Kamel Daoud n’osait plus trop y croire. Et pourtant, l’écrivain algérien a reçu le Goncourt du Premier roman pour "Meursault, contre enquête" (Actes Sud), a annoncé mardi 5 mai le jury littéraire.
Son livre, écrit en miroir du célèbre roman d'Albert Camus "L'Étranger" (1942), suggère une méditation sur l'identité algérienne contemporaine. "Je voulais, j'ai rêvé d'une suite à ‘L'Étranger’ pour parler de ma condition par le biais d'un personnage. Pas pour régler un compte", explique l'auteur de 44 ans, crâne rasé et regard brun profond. "Tous s'attendent à ce qu'on parle de Camus ou de Meursault pour en faire le procès ou pour s'en faire l'avocat".
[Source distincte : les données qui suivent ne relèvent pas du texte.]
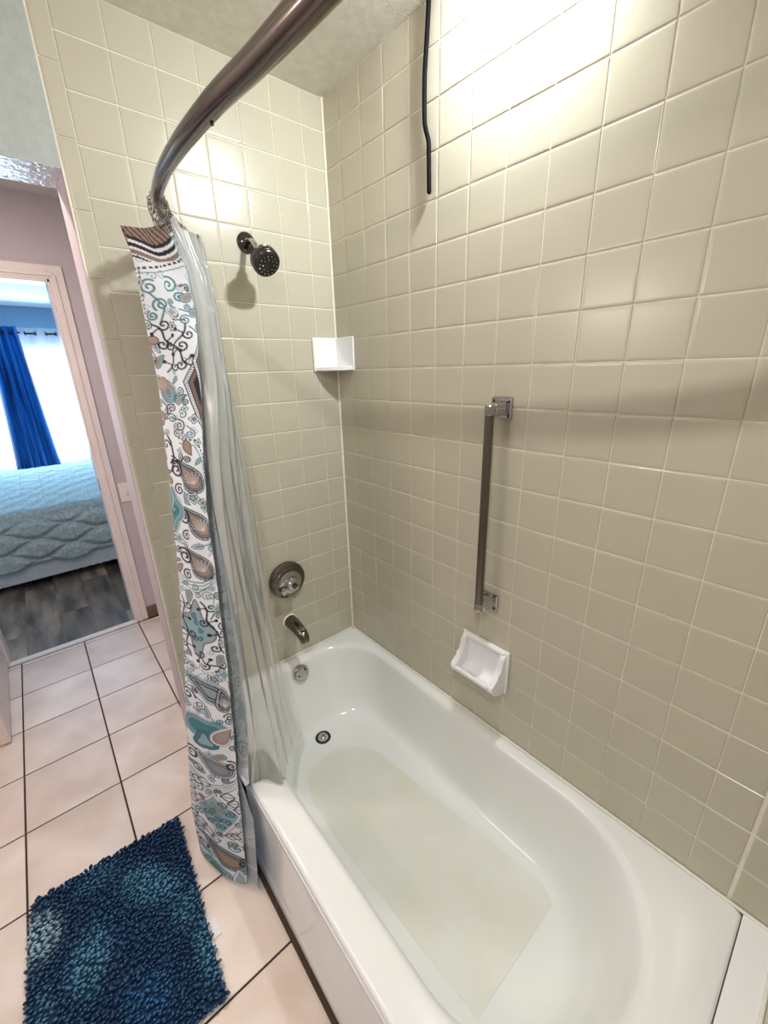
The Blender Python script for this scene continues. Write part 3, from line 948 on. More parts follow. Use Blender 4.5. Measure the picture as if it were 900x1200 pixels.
# small filler sprigs all over
for k in range(230):
    cx, cy = random.uniform(-.05, .5), random.uniform(.03, 1.9)
    col = random.choice([GREY, LTEAL, TEAL, GREY])
    spiral(cx, cy, random.uniform(.006, .012), 1.3, random.uniform(0, 6.3), random.choice([1, -1]), col, .0017)
def column(u, z_off, flipx):
    """one vertical run of the print; u is the left edge of a panel width W"""
    def X(s): return u+(1-s if flipx else s)*W
    f = -1 if flipx else 1
    Z = lambda z: z+z_off
    # top: feathered tan band under black arcs
    rs, cs_ = win(u-.02, u+W+.01, Z(1.845), Z(1.95))
    if UU[rs, cs_].size:
        X_, Y_ = UU[rs, cs_], VV[rs, cs_]
        arcd = Y_-Z(1.885)-.010*np.cos((X_-u)/W*5)
        put(rs, cs_, ((arcd > 0)).astype(float), TAN*.9)
        put(rs, cs_, ((arcd > 0) & (np.mod(X_*1.0+(Y_*.6), .012) < .005)).astype(float), BLACK*1.5+TAN*.2)
        for a_, b_, c_ in ((-.004, .004, BLACK), (-.020, -.011, BLACK), (-.036, -.026, TAN*.7), (-.044, -.040, BLACK)):
            put(rs, cs_, ((arcd > a_) & (arcd < b_)).astype(float), c_)
    stroke([(X(.0), Z(1.825)), (X(.5), Z(1.832)), (X(1.0), Z(1.842))], .005, BLACK, .012)
    stroke([(X(.12), Z(1.82)), (X(.06), Z(1.72))], .004, BLACK, .010)
    stroke([(X(.0), Z(1.815)), (X(.5), Z(1.82)), (X(1.0), Z(1.83))], .0022, TEAL)
    for sx_, zz, r_, a_, sg in ((.22, 1.785, .018, 1, 1), (.58, 1.79, .02, 2, -1), (.35, 1.745, .016, 4, -1), (.72, 1.76, .013, 0, 1), (.2, 1.72, .012, 2, 1)):
        spiral(X(sx_), Z(zz), r_, 1.5, a_, sg*f, TEAL, .0045)
    stroke([(X(.22), Z(1.77)), (X(.4), Z(1.74)), (X(.3), Z(1.70))], .004, TEAL)
    # black filigree
    vine(X(.15), Z(1.70), X(.8), Z(1.60), BLACK, 4, .018, .0042)
    vine(X(.75), Z(1.70), X(.3), Z(1.585), BLACK, 3, .016, .0038)
    # dark diamond at the fold edge, dotted border
    dia = [(X(.62), Z(1.56)), (X(.9), Z(1.63)), (X(1.2), Z(1.55)), (X(1.0), Z(1.44)), (X(.86), Z(1.46))]
    bands(dia, [(0, BLACK), (.003, WHITE), (.009, BLACK), (.012, TAN*.5), (.02, BLACK)], (.006, .0034, BLACK))
    # teal paisley left
    paisley(X(.24), Z(1.545), .085, 1.9, S_TEAL, (.0058, .003, DTEAL), f, TAN)
    lobed(X(.16), Z(1.555), .018, 5, .12, [(0, TAN), (.004, TAN*1.2), (.010, GREY)])
    for sx_, zz, r_ in ((.5, 1.52, .016), (.58, 1.48, .013), (.3, 1.47, .012)): spiral(X(sx_), Z(zz), r_, 1.4, zz*40, -f, TEAL, .0034)
    # black dotted bracket
    stroke([(X(.15), Z(1.43)), (X(.25), Z(1.41)), (X(.3), Z(1.37)), (X(.2), Z(1.33))], .005, BLACK)
    spiral(X(.12), Z(1.40), .014, 1.2, 0, f, BLACK, .0042)
    spiral(X(.28), Z(1.36), .012, 1.3, 2, -f, BLACK, .0042)
    stroke([(X(.45), Z(1.42)), (X(.8), Z(1.415)), (X(.97), Z(1.37)), (X(1.02), Z(1.30))], .004, BLACK, .010)
    stroke([(X(.45), Z(1.408)), (X(.78), Z(1.402)), (X(.93), Z(1.36)), (X(.98), Z(1.30))], .0024, TEAL)
    # two tan shells with heavy black outline
    for zc, cxs in ((1.325, .66), (1.20, .74), (1.085, .66)):
        paisley(X(cxs), Z(zc), .105, math.radians(115 if not flipx else 65), S_SHELL, (.0045, .0028, BLACK), f, WHITE*.8)
        spiral(X(cxs-.32), Z(zc+.012), .024, 1.6, 2.4, -f, BLACK, .0055)
        spiral(X(cxs-.30), Z(zc-.040), .016, 1.5, 1.0, f, BLACK, .0045)
    lobed(X(.14), Z(1.225), .034, 4, .16, S_TEAL, 0, (.006, .003, DTEAL), 1.7)
    lobed(X(.14), Z(1.225), .011, 4, .3, [(0, DTEAL), (.003, LTEAL)])
    spiral(X(.08), Z(1.15), .018, 1.4, 3, f, BLACK, .0045)
    # teal fringe
    for k in range(4):
        stroke([(X(.05), Z(1.045-.010*k)), (X(.35), Z(1.025-.010*k)), (X(.7), Z(1.028-.010*k)), (X(1.02), Z(1.06-.010*k))], .0024, [BLACK, TEAL, TEAL, LTEAL][k], .009 if k == 3 else None)
    for k in range(4): spiral(X(.15+.22*k), Z(.990), .010, 1.3, k, f, TEAL, .0028)
    # grey blue centre with black vines either side
    lobed(X(.45), Z(.885), .040, 4, .22, [(0, BLACK), (.0022, GREY), (.006, GREY*1.1), (.014, LTEAL)], .3, None, 1.9)
    for k in range(5):
        spiral(X(.45)+.010*math.cos(k*2.2), Z(.885)+.038*math.sin(k*1.3), .010, 1.4, k, f if k % 2 else -f, DTEAL, .0036)
    vine(X(.12), Z(.97), X(.22), Z(.80), BLACK, 4, .017, .0042)
    vine(X(.62), Z(.97), X(.95), Z(.82), BLACK, 4, .017, .0042)
    vine(X(.35), Z(.80), X(.92), Z(.765), BLACK, 3, .016, .0042)
    # teal and black paisley band
    paisley(X(.52), Z(.700), .125, 2.45 if not flipx else .7, [(0, BLACK), (.002, WHITE), (.0045, TEAL), (.010, BLACK), (.013, GREY), (.018, BLACK), (.022, GREY)], (.0075, .003, WHITE), f)
    paisley(X(.86), Z(.668), .075, 1.5, S_SHELL, (.0045, .0026, BLACK), f, WHITE*.8)
    stroke([(X(.1), Z(.69)), (X(.4), Z(.74)), (X(.75), Z(.755)), (X(1.0), Z(.72))], .003, TEAL, .009)
    spiral(X(.12), Z(.655), .02, 1.5, 0, f, BLACK, .005)
    spiral(X(.92), Z(.615), .014, 1.5, 3, -f, BLACK, .004)
    # big teal double lobe with tan drop
    lobed(X(.46), Z(.560), .050, 2, .2, S_TEAL, 0, (.006, .0035, DTEAL), 1.0)
    lobed(X(.44), Z(.520), .030, 3, .18, [(0, DTEAL), (.003, TEAL), (.008, DTEAL), (.011, LTEAL)], 1, None, 1.0)
    paisley(X(.78), Z(.555), .08, 1.2, [(0, GREY), (.0025, WHITE), (.006, TAN), (.012, TAN*1.15)], None, -f, GREY)
    # black and grey paisley
    paisley(X(.55), Z(.440), .105, 2.7 if not flipx else .4, [(0, BLACK), (.003, WHITE), (.006, BLACK), (.009, GREY), (.013, BLACK), (.015, GREY*.8)], None, -f)
    spiral(X(.14), Z(.455), .022, 1.6, 1, f, BLACK, .0055)
    spiral(X(.88), Z(.450), .018, 1.5, 2, -f, BLACK, .005)
    for k in range(4):
        stroke([(X(.05), Z(.400-.009*k)), (X(.4), Z(.372-.009*k)), (X(.72), Z(.378-.009*k)), (X(1.02), Z(.41-.009*k))], .0022, [BLACK, TEAL, GREY, TEAL][k])
    # diamond with arabesque core, filigree corners
    bands([(X(.14), Z(.265)), (X(.50), Z(.345)), (X(.98), Z(.275)), (X(.62), Z(.175))], [(0, GREY*.8), (.0022, WHITE), (.007, GREY), (.009, LTEAL)])
    for k in range(12):
        spiral(X(.55)+.034*math.cos(k*2.39)*math.sqrt(k/12), Z(.263)+.050*math.sin(k*2.39)*math.sqrt(k/12), .011, 1.4, k, f if k % 2 else -f, DTEAL if k % 3 else TAN*.8, .0036)
    for (a, b, c, d) in ((.05, .35, .40, .372), (.06, .33, .12, .265), (.72, .35, .99, .285), (.08, .235, .10, .19), (.16, .215, .55, .155), (.74, .19, .99, .20)):
        p_, q_ = np.array([X(a), Z(b)]), np.array([X(c), Z(d)])
        for j in range(3):
            e = p_+(q_-p_)*(j+.5)/3
            lobed(e[0], e[1], .0135, 4, .1, [(0, BLACK), (.0032, WHITE)])
            stroke([e-[.013, 0], e+[.013, 0]], .0022, BLACK)
    # lower black / tan paisley
    paisley(X(.56), Z(.105), .125, 2.5 if not flipx else .65, [(0, BLACK), (.002, GREY), (.006, LTEAL), (.009, BLACK), (.0125, GREY), (.0155, BLACK), (.018, TAN)], (.0045, .0025, BLACK), -f)
    spiral(X(.18), Z(.105), .022, 1.5, 2, f, BLACK, .0055)
    spiral(X(.92), Z(.09), .017, 1.5, 2, -f, BLACK, .005)
    lobed(X(.42), Z(.030), .040, 3, .1, S_TEAL, 1, (.006, .003, DTEAL), .8)
    paisley(X(.85), Z(.035), .06, 1.4, S_GREY, None, f)
column(0, 0, False)
column(W, .06, True)
column(2*W, .02, False)
column(3*W, -.05, True)
column(-W, .03, True)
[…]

Et d’ajouter, "je rêve aussi d'être jugé, par les miens, parce que d'une certaine manière, je me sens beaucoup plus proche de Meursault que de sa victime", dit-il.
Le romancier a vu les récompenses se multiplier ces derniers jours. Il a aussi reçu le Prix des cinq continents de la francophonie et le prix François Mauriac.
La langue de la liberté
Il écrit ses livres en français, qui reste pour lui la langue de la liberté. "La langue arabe est piégée par le sacré, par les idéologies dominantes" confiait-il au "Figaro". Ses articles sont régulièrement repris dans la presse hexagonale.
En janvier, après l'attentat contre la rédaction de "Charlie Hebdo", à Paris, l'auteur se déclarait "effondré, cassé, brisé" sur France Culture, ces attentats lui rappelant "les années terribles de la guerre civile en Algérie".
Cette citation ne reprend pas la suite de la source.